Typically, in your memoir you’ll write about your career and family, but what about hobbies and memoir—are they compatible? If you decide that your pastimes and passions worthy of inclusion, how do you present them?
The quick answer is yes, anything about yourself that you want readers to know can be appropriate to include in a memoir. However, memoirs typically have a theme. It’s tempting to shoehorn your favorite stories about your life into that theme, but the reader may not support such indulgence, even if you successfully pull off the justification you contrive for the inclusion.

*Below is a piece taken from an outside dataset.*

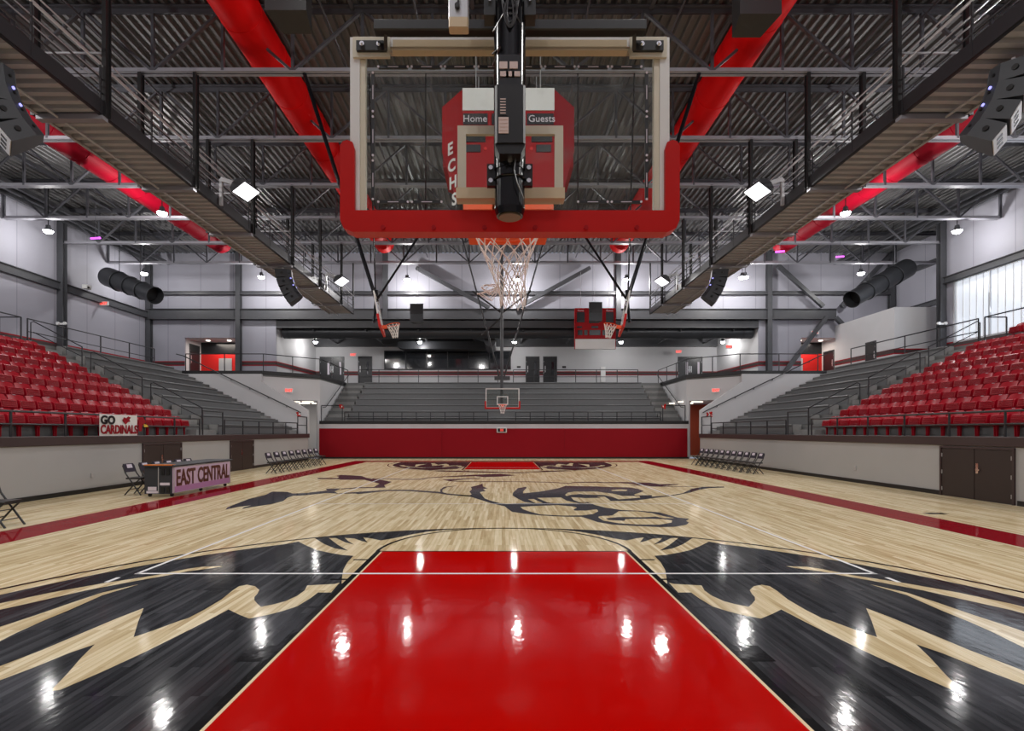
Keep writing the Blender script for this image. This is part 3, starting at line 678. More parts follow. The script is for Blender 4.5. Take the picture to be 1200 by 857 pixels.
b = MB(); b.cyl((-.9,44.0,8.68),(-.9,40.5,8.68),.44,n=20); b.build('duct_elbow','duct_grey',t,smooth=True)

# ---------------------------------------------------------------- catwalks
def catwalk(s):
    xi, xo, z = s*9.5, s*11.05, 9.3
    y0, y1 = -2, 33.9
    t = thing('catwalk', (s*10.3,15,z), 'long ribbed steel catwalk hung over the %s side of the court' % ('left' if s<0 else 'right'), 'catwalk', 'roof catwalks')
    b = MB(); y = y0; prof = []
    while y < y1-.1: prof += [(y,z),(y+.13,z),(y+.15,z+.09),(y+.28,z+.09)]; y += .30
    prof.append((y1,z))
    for (a,za),(c,zc) in zip(prof,prof[1:]): b.face([(xi,a,za),(xi,c,zc),(xo,c,zc),(xo,a,za)])
    b.box(min(xi,xo),max(xi,xo),y0,y1,z+.11,z+.13)
    b.build('ribbed_deck','catwalk_deck',t)
    b = MB(); b.box(min(xi,xi-s*.03),max(xi,xi-s*.03),y0,y1,z-.04,z+.30); b.box(min(xi,xi+s*.07),max(xi,xi+s*.07),y0,y1,z-.05,z-.03); b.build('inner_beam','rail_black',t)
    b = MB(); b.box(min(xo,xo+s*.03),max(xo,xo+s*.03),y0,y1,z-.04,z+.22); b.box(min(xo,xo-s*.06),max(xo,xo-s*.06),y0,y1,z-.05,z-.03); b.build('outer_beam','catwalk_deck',t)
    b = MB(); b.cyl((xi+s*1.05,y0,z-.10),(xi+s*1.05,y1,z-.10),.03,n=6); b.build('conduit','catwalk_deck',t)
    for y in TY[1:]:
        b = MB(); b.box(min(xi,xo)-.02,max(xi,xo)+.02,y-.09,y+.09,z-.14,z-.01); b.build('cross_beam','chord_grey',t)
        for x in (xi-s*.05, xo+s*.1):
            b = MB(); b.box(x-.05,x+.05,y-.09,y-.075,z-.05,BC+.05); b.box(x-.05,x+.05,y+.075,y+.09,z-.05,BC+.05); b.box(x-.012,x+.012,y-.075,y+.075,z-.05,BC+.05); b.build('hanger_post','black_steel',t)
    b = MB(); b.box(xi-.04,xi+.04,y1-.1,y1,z-.05,BC-.3); b.build('hanger_post','black_steel',t)
    for x in (xi-s*.02, xo+s*.02):
        for h in (.45,.78,1.1):
            b = MB(); b.cyl((x,y0,z+h),(x,y1,z+h),.022,n=6); b.build('guard_rail','galv' if h>1 else 'rail_black',t)
        y = 7.0
        while y < y1: b = MB(); b.bar((x,y,z),(x,y,z+1.1),.035); b.build('rail_post','rail_black',t); y += 1.83
    b = MB()
    for dx,zz in ((.2,1.5),(.5,1.62),(.8,1.55),(1.2,1.7)): b.cyl((xi+s*dx,y0,z+zz),(xi+s*dx,y1,z+zz),.018,n=5)
    for y in TY[1:]: b.bar((xi,y,z+1.48),(xo,y,z+1.48),.04)
    b.build('cable_run','galv',t)
    return t
catwalk(-1); catwalk(1)

# ---------------------------------------------------------------- lamps
def area(parent, loc, energy, size, aim=(0,0,-1), color=(1,.97,.93), spread=180, sy=None):
    L = bpy.data.lights.new('lamp_light','AREA'); L.energy = energy; L.color = color; L.spread = R(spread)
    if sy: L.shape = 'RECTANGLE'; L.size = size; L.size_y = sy
    else: L.shape = 'DISK'; L.size = size
    o = bpy.data.objects.new('lamp_light', L); col.objects.link(o); o.parent = parent
    o.rotation_euler = Vector(aim).to_track_quat('-Z','Y').to_euler(); o.location = loc
    return o
def lampmesh(k=1.0):
    h = MB(); h.cyl((0,0,.16),(0,0,.30),.12,.10,n=14); h.cyl((0,0,.0),(0,0,.16),.24,.12,n=18,caps=False)
    return h
def highbay(x, y, z, label, e=1300, lens='lamp_lens', top=TC, r=.22, group='round high bay lamps under the roof', grp=True):
    t = thing('high_bay_lamp', (x,y,z), label, 'lamp', group)
    h = lampmesh(); 
    for v in range(len(h.v)): a = h.v[v]; h.v[v] = (a[0]+x,a[1]+y,a[2]+z)
    h.build('lamp_housing','steel_grey',t,smooth=True)
    b = MB(); rr = [(r,.02),(r*.96,-.04),(r*.8,-.09),(r*.5,-.125),(.01,-.135)]
    for (ra,za),(rb_,zb_) in zip(rr,rr[1:]): b.cyl((x,y,z+za),(x,y,z+zb_),ra,rb_,n=18,caps=False)
    b.build('lamp_lens',lens,t)
    b = MB(); b.bar((x,y,z+.3),(x,y,top),.03); b.build('hanger_rod','rail_black',t)
    if e: point(t,(0,0,-.30),e)
    return t
def point(parent, loc, e, r=.09, color=(1,.97,.94)):
    L = bpy.data.lights.new('lamp_light','POINT'); L.energy = e; L.color = color; L.shadow_soft_size = r
    o = bpy.data.objects.new('lamp_light', L); col.objects.link(o); o.parent = parent; o.location = loc
HB = 1.0
xs = [(-24.0,'beside the left wall column'),(-16.5,'left of the catwalk'),(16.7,'right of the catwalk'),(24.1,'beside the right wall column')]
for y, nm in ((26.6,'middle row'),(36.3,'far row')):
    for x, w in xs:
        hb_y = y + (1.4 if abs(x) > 20 and y < 30 else (-.9 if y<30 else 0)) - (.8 if abs(x)>20 and y>30 else 0)
        highbay(x, hb_y, 12.35, 'glowing round high bay lamp '+w+', '+nm, (600 if abs(x)>20 else 1300)*HB)
for x, w in ((-6.6,'left of the net'),(1.1,'seen through the hanging net'),(8.7,'right of the net')):
    highbay(x, 36.9, 12.35, 'glowing round high bay lamp near the far wall, '+w, 1300*HB)
highbay(16.0, 35.2, 12.0, 'glowing round high bay lamp just left of the far right lamp', 500*HB)
for y in (0.5, 8, 16.5):
    for x, w in xs: highbay(x, y, 12.35, 'high bay lamp '+w+(', above the near baseline' if y<1 else (', ahead of the near baseline' if y<10 else ', above the near lane end')), (800 if abs(x)>20 else 1500)*HB)
for x, w in ((-3.2,'left of the near mast'),(3.2,'right of the near mast')):
    for y,q in ((-3,'behind the hoop'),(6,'above the free throw lane')): highbay(x,y,12.35,'round high bay lamp '+w+' '+q,1300*HB)
for x, w in ((-15.0,'outside the left double doors'),(-6.6,'left of the hoop mast'),(1.0,'right of the hoop mast'),(9.6,'behind the wall scoreboard'),(17.8,'outside the right double doors')):
    t = highbay(x, 42.6, 8.95, 'small ceiling lamp on the concourse '+w, 330*HB, 'lamp_lens', 9.9, .16, 'small lamps over the concourse')
for x, y, z, w in ((-19.5,25.4,11.0,'left roof'),(19.5,30.5,11.8,'far right roof'),(14.2,27.0,10.9,'right catwalk')):
    b = MB(); b.cyl((x-.22,y,z),(x+.22,y,z+.03),.05,n=8); t = thing('indicator_light',(x,y,z),'', 'light'); b.build('lens','purple_lens',t); b = MB(); b.bar((x,y,z+.05),(x,y,BC if abs(x)>12 else BC),.012); b.build('hanger_rod','truss_grey',t); tag(t,'tiny purple glowing light hanging under the '+w,'light')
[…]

But let’s say you decide to take that chance. Then you have two choices: dedicate a separate chapter, or sprinkle the hobby throughout the book.
A Dedicated Chapter
Dedicating a chapter to your hobby is the simpler of the two options. Find a place for that chapter that feels organic and doesn’t stop the action. Let’s say you’re an avid tennis player in a memoir about surviving domestic abuse. You’re going along chronologically without mentioning sports. But there’s one tennis game you remember playing against the abuser—a parent, spouse or partner—and during the game the person criticizes your abilities or yells at you, or maybe the game itself is the trigger for intensified abuse. That’s where you can insert the chapter.
Start this chapter either by setting the scene for that game or introducing your love of tennis to the reader. I’d lean toward the former. You set the scene, and then you spend a few paragraphs or pages on your tennis experiences. You go over the background of why you started playing and also can go into the future with information about later tennis achievements. Then come back to where you are chronologically in the book, at that game with your abuser, and describe that scene.

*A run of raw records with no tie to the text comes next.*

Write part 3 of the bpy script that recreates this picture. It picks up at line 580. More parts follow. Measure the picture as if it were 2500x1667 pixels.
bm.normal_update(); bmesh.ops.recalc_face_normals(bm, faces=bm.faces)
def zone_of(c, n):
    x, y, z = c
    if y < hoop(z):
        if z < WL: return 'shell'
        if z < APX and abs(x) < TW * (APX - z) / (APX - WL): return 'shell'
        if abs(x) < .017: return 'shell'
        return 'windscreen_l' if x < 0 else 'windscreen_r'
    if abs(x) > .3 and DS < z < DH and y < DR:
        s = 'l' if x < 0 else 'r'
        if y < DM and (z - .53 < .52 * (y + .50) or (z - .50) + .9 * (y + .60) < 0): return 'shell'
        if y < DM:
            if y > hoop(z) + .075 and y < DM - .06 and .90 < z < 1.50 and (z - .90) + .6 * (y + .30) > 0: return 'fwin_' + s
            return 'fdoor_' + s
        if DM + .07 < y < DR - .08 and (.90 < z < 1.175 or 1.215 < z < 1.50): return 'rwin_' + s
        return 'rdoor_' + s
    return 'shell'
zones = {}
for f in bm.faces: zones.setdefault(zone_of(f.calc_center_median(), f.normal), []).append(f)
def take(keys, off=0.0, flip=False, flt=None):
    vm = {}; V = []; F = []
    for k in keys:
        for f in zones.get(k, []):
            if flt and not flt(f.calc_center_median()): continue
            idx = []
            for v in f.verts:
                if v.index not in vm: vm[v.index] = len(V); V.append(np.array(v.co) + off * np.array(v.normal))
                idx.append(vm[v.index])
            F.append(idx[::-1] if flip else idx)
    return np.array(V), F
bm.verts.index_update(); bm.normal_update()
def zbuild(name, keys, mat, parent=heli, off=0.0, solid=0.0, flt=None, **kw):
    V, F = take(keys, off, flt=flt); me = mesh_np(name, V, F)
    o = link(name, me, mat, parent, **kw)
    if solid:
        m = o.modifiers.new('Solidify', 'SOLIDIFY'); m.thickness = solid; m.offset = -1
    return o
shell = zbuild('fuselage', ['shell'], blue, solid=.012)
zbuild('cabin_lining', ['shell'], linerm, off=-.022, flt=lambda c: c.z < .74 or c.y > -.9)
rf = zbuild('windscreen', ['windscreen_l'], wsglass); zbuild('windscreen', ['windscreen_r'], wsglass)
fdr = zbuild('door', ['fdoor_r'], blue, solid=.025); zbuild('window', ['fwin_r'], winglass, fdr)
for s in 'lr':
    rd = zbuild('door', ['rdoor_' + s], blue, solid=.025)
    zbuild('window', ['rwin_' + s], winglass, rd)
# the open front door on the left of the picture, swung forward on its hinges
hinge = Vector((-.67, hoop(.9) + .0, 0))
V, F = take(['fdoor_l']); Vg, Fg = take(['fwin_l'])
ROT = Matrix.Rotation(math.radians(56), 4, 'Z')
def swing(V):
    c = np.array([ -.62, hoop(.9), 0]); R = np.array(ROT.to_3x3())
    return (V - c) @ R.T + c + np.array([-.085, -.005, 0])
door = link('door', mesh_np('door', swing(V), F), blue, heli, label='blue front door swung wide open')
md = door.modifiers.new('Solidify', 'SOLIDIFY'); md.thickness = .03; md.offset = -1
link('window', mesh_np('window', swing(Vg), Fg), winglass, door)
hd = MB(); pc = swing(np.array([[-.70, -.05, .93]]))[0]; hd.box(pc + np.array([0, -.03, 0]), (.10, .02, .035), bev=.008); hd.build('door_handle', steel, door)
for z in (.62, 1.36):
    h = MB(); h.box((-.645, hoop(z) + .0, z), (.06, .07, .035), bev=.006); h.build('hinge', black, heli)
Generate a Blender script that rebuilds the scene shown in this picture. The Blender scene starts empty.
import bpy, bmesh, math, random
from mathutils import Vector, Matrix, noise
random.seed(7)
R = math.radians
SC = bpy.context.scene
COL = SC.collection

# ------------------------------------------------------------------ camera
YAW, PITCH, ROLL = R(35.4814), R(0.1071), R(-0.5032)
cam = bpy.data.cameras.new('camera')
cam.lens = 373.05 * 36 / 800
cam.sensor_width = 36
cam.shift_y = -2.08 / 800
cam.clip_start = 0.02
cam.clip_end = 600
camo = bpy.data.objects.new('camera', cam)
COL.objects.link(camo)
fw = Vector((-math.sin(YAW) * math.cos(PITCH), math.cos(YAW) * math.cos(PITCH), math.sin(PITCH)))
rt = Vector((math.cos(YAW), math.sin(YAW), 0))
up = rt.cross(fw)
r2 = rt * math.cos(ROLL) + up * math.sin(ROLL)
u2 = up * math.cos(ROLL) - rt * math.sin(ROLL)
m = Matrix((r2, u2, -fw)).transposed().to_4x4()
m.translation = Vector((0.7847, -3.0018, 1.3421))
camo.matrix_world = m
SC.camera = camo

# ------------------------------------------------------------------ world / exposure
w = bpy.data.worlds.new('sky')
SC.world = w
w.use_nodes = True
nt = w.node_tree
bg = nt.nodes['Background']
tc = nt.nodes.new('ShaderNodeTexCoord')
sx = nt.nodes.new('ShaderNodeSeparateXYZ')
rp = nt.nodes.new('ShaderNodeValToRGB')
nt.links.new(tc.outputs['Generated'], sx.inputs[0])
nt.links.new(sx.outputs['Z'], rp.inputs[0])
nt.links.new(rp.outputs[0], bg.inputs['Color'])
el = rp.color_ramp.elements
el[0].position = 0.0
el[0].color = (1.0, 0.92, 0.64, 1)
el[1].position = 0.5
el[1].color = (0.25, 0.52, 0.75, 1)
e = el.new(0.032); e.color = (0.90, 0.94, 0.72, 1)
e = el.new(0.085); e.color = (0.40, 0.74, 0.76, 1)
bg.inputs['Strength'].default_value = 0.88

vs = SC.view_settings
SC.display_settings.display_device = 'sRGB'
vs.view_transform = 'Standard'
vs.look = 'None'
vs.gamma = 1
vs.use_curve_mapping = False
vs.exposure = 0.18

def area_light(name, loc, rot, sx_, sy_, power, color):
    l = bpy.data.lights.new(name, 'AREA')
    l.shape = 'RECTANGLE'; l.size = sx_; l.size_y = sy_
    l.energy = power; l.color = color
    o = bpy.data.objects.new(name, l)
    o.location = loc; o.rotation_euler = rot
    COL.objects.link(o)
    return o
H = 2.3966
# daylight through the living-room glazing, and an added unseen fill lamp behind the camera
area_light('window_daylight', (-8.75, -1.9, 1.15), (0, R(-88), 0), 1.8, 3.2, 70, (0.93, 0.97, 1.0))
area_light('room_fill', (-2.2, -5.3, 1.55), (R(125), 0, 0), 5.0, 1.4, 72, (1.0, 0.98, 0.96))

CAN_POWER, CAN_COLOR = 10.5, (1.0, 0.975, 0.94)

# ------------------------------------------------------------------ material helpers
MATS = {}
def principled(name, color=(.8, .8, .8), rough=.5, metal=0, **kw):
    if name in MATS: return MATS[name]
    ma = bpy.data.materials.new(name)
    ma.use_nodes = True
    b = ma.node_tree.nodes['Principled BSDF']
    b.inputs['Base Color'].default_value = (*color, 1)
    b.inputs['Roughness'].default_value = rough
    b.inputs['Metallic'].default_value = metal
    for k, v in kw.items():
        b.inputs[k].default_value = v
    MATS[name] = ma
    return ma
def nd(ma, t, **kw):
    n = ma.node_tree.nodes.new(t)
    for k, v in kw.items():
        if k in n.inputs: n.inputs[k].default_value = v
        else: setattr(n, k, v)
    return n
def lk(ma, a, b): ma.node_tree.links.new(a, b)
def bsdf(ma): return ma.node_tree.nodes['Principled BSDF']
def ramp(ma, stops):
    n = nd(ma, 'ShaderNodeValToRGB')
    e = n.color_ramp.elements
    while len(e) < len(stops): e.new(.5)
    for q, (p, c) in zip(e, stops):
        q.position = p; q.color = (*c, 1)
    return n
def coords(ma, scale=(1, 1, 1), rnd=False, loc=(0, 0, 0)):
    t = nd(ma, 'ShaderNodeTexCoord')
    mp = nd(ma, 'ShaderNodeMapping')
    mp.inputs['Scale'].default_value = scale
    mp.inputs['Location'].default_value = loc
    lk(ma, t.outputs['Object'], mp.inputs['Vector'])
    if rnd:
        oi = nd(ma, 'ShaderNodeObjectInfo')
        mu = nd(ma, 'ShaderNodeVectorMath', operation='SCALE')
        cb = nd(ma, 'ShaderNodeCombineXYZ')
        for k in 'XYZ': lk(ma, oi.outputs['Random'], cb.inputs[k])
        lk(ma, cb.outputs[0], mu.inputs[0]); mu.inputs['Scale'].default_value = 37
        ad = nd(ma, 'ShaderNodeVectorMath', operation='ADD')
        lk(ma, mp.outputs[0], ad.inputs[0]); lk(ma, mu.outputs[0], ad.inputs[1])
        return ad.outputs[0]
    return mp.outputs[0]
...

Recently, I helped a memoir author do something like that. I’m currently coaching an author who is writing mostly about her paranormal experiences and theories but wanted to include her love of opera. We crafted a chapter that picked up where her story was chronologically and linked her attendance at an opera at about that time with a paranormal experience she had. Then we traced other operas she’d attended both earlier and later in her life, describing her travel to cities to see them and any odd occurrences that took place.
A Sprinkle Throughout the Book
If you go in the opposite direction, by the time you get to the story of playing tennis with your abuser the reader already knows about your love of the game. One advantage of this is that you can build suspense about the eventual scene of your tennis match. You can have a paragraph like this:
“He suggested a game of tennis to see whether, at my young age, I could beat him. Since I’d already made plans to play with Lily that day, I had a legitimate excuse to turn down the invitation. The last thing I needed was for him to ruin one more passion for me. But I knew that, sooner or later, the invitation would morph into a command, and I’d have to face him on the tennis court. Once he got an idea in his head, he never let it go.”

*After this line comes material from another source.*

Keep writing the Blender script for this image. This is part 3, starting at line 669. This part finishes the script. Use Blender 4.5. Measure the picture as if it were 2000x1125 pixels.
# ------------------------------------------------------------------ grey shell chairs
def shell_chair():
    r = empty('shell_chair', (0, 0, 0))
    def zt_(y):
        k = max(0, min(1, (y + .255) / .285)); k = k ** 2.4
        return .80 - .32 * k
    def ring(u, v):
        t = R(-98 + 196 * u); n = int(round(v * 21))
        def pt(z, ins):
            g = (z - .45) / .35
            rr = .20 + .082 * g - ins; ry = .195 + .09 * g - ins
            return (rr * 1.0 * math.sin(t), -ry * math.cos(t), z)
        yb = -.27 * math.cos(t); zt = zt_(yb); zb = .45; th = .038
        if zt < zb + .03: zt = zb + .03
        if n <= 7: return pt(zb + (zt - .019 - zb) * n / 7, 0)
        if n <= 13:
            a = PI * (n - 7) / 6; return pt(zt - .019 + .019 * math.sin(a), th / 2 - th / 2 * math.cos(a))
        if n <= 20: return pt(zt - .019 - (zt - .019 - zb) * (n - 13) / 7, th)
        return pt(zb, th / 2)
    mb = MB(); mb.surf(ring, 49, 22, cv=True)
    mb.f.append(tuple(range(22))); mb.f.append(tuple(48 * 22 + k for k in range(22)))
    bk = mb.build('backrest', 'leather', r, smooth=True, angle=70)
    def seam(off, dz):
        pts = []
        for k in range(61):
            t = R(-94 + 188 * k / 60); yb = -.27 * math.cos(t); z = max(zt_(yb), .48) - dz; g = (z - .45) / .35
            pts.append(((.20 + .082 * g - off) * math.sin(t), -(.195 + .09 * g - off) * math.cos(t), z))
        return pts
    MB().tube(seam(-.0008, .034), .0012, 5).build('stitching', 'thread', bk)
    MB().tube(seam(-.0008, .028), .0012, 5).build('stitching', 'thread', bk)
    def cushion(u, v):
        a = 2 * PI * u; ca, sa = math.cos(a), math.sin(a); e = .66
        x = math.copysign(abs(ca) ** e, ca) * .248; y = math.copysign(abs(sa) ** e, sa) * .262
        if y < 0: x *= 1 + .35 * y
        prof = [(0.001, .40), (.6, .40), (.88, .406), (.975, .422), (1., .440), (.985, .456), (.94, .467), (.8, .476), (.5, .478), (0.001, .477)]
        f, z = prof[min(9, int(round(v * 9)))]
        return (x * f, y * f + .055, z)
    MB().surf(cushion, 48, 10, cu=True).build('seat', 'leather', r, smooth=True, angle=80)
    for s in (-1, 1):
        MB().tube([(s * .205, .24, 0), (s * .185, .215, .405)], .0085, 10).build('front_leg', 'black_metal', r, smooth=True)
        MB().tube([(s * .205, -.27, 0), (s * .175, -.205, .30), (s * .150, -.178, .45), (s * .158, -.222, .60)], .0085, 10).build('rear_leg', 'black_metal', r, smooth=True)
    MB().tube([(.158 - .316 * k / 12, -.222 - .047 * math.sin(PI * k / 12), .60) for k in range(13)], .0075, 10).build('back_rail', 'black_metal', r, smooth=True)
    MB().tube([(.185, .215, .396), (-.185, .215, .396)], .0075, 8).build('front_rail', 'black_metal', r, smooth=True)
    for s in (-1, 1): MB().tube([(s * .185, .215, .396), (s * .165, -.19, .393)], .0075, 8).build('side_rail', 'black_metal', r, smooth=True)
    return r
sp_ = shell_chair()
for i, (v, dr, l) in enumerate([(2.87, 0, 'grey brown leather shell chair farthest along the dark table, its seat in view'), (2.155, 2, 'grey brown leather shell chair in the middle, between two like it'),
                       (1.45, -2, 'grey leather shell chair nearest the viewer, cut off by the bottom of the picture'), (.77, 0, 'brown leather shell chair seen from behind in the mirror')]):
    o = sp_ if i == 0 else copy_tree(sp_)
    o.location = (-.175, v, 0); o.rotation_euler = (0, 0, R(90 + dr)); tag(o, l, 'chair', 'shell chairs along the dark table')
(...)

Helping the Reader to Know You
Now let’s say you love to read. A lot of your down time has found you on a sofa or in a hammock, on a beach or in your bed, with a book or Kindle in your hands. You follow certain authors and feel that for people to really know you, they have to be aware of your taste in fiction. Does that belong in a memoir?
With skillful writing, you can get away with a lot. You can tie in your favorite books with events in your life or your introversion or what you had in common with the person you married. It can be enough for the reader to accept it as a way to fully know you.
I understand. Above you see a photo of me preparing to run a race in Senior Games track and field just last week. If I wrote a book about my later years, no matter what the theme, I think I would have to include some mention of how I transformed from a never-athlete into a senior quasi-athlete.
There are lots of ways to sneak in your hobby. Just be careful not to alienate your reader!